Cal Poly students to again return to historic Downtown for plan update

October 28, 2011
Santa Paula News

Come Saturday they’ll be back, and Planning Director Janna Minsk is hoping Santa Paula citizens will again be welcoming to Cal Poly San Luis Obispo students conducting a survey of the historic downtown.

The October 29 visit is the second for the group: in September, 19 students and two professors from the Regional Planning Department at Cal Poly visited the historic Central Business District to start the process of updating the Downtown Implementation Plan.

The update will determine how to meld the old with the new commercial areas that eventually will be a part of Limoneira Company’s East Area 1 development. On Saturday students will again be focusing their efforts in the historic Santa Paula Downtown area, part of ongoing visits and surveys to cumulate with ideas/concepts to update the Downtown Implementation Plan that was completed in 2004.

During their Santa Paula visits the students will be taking photos and meeting with city leaders, civic groups and the community to help determine what they see as an ideal downtown. And that includes dovetailing nicely with the 25-acre commercial/retail center that will be created when Limoneira East Area 1 is developed with 1,500 new residences.

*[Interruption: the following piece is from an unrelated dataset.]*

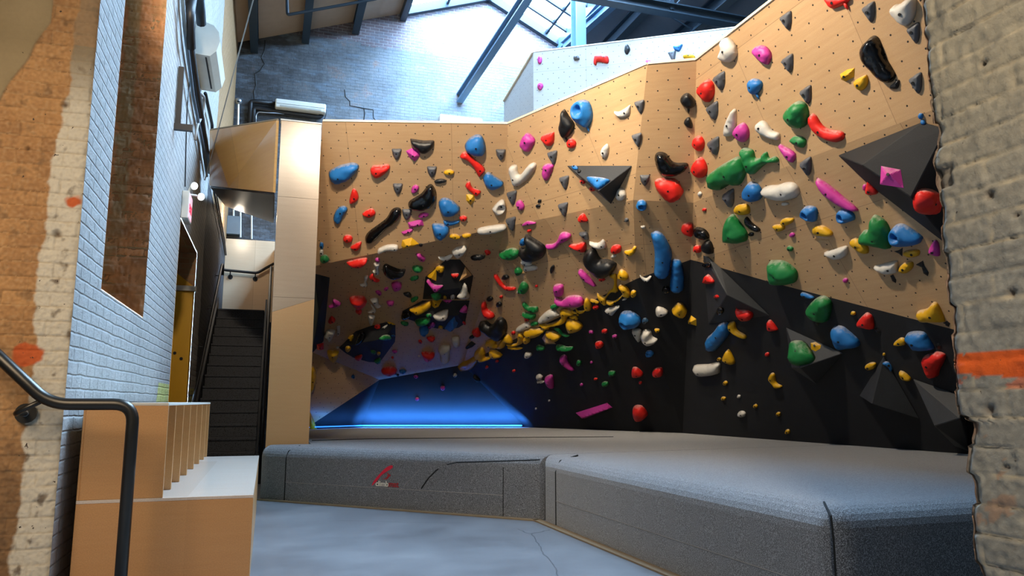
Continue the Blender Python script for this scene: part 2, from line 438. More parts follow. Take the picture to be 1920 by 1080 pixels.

The effort will last about six months, and the update has a target date of May 2012. “At this point I’m not sure where they’ll be setting up camp” for Saturday’s downtown survey, but Minsk said she expects the students and professors to start the survey in the mid-morning and continue to talk to people throughout the afternoon.

The group will also be surveying those at the Limoneira Soccer Fields and, Minsk said, possibly those who attended Saturday’s Halloween Parade by dropping by Veterans Memorial Park where the procession ends. She noted the students and professors “really enjoyed themselves the first time they were here and found everyone to be very pleasant” when asked questions at Vons grocery market and in the downtown area that is the focus of the survey.

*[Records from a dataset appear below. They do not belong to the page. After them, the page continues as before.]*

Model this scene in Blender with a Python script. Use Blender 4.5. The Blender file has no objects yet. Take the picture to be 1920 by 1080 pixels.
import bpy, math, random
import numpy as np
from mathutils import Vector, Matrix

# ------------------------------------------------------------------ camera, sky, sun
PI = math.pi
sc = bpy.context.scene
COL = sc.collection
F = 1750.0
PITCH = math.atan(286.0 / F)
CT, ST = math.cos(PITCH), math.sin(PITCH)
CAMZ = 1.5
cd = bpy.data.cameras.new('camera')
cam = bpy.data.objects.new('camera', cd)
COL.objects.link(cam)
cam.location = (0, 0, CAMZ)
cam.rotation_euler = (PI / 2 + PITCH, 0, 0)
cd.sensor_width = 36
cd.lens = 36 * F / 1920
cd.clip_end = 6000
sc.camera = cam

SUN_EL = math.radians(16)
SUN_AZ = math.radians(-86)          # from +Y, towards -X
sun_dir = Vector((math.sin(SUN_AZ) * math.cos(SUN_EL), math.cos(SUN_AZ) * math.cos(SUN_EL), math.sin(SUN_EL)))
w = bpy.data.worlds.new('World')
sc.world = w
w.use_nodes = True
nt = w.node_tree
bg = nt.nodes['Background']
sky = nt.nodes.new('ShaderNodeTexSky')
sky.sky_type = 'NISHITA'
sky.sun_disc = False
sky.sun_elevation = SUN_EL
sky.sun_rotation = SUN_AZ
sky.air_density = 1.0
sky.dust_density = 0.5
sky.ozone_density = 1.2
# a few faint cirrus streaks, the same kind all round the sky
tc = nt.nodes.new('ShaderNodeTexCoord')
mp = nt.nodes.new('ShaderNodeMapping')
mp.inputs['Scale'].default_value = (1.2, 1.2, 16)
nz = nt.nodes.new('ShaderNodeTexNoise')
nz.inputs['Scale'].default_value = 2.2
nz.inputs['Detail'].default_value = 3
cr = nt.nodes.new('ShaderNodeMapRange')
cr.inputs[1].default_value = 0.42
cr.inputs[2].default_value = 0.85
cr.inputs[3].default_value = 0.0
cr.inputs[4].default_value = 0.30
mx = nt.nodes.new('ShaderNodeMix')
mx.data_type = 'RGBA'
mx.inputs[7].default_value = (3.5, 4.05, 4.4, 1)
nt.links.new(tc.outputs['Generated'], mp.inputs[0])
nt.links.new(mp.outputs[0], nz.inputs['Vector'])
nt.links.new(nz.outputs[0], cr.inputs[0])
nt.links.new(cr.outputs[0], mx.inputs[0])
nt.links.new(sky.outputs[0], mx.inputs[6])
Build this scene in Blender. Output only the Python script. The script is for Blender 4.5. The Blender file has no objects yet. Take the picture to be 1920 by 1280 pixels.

The students will ask for input from Santa Paulans “pertaining to the city, the retail community and attractions particularly in the downtown area.” Also known as the Central Business District, Minsk said those participating in the update will help determine the future of the downtown.

Minsk noted that it’s an “exciting time for the Downtown,” with its growing list of cultural attractions and restaurants all close Railroad Plaza - with its soon to be completed recreational trail and newly opened Museum of Ventura County Agriculture Museum.